Book piracy impacts students

As a parent, it worries me. The pirated versions of NCERT textbooks in English have flooded the markets. An informal conversation with a bookseller revealed the bookstores get approximately 20 per cent more commission when they sell pirated texts. In addition, this is a cash blow to the Council, plus the pressure on approved vendors.

20 Mar 2019 | By Sriraam Selvam

The situation in Kochi is grim. Bookstores are selling the NCERT textbooks even though the Council-approved vendors who are based in Bengaluru haven't dispatched the lot. The books are supplied to the vendors in Tamil Nadu, Pondicherry, Kerala, Andhra Pradesh, Telangana, Karnataka and Lakshadweep from the regional production-cum-distribution centre in Bengaluru.

The book plot thickens, further. 30,000 pirated NCERT books worth Rs 50 lakh were seized in the national capital. According to reports in the mainstream media, the Delhi Police arrested a 28-year-old man who headed a printing press in Delhi’s Gazipur village.

According to experts, there has been a spurt in demand for the NCERT books. This was because the HRD Ministry made it mandatory for CBSE-affiliated schools. Which is how pirated NCERT books of Mathematics, Hindi, English, Economics, Chemistry, Hindi and History of Class VI to XII began to be published at this unit. To meet "the demand."

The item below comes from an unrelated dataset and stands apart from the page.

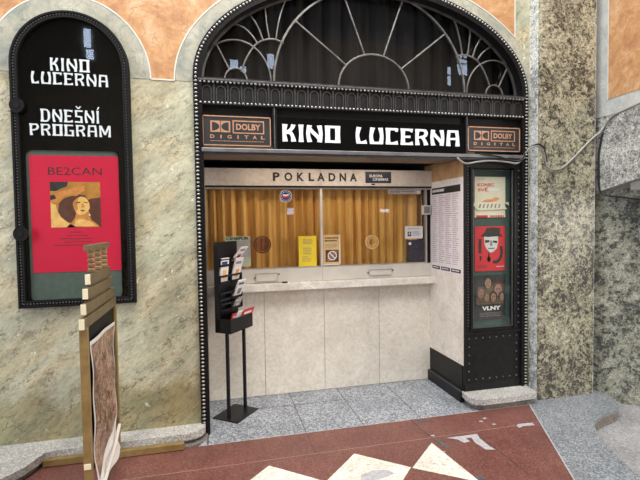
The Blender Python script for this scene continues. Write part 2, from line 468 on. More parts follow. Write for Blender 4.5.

While the Delhi piracy looks like a case of an enterprising printer committing chicanery, the story in Kerala plays out differently. The buzz is the NCERT-contracted press has a role in publishing and releasing pirated textbooks in the state. Whosoever the culprit the fact is education has suffered at the altar of greed. And students will suffer at a time the special classes for the new academic year have begun.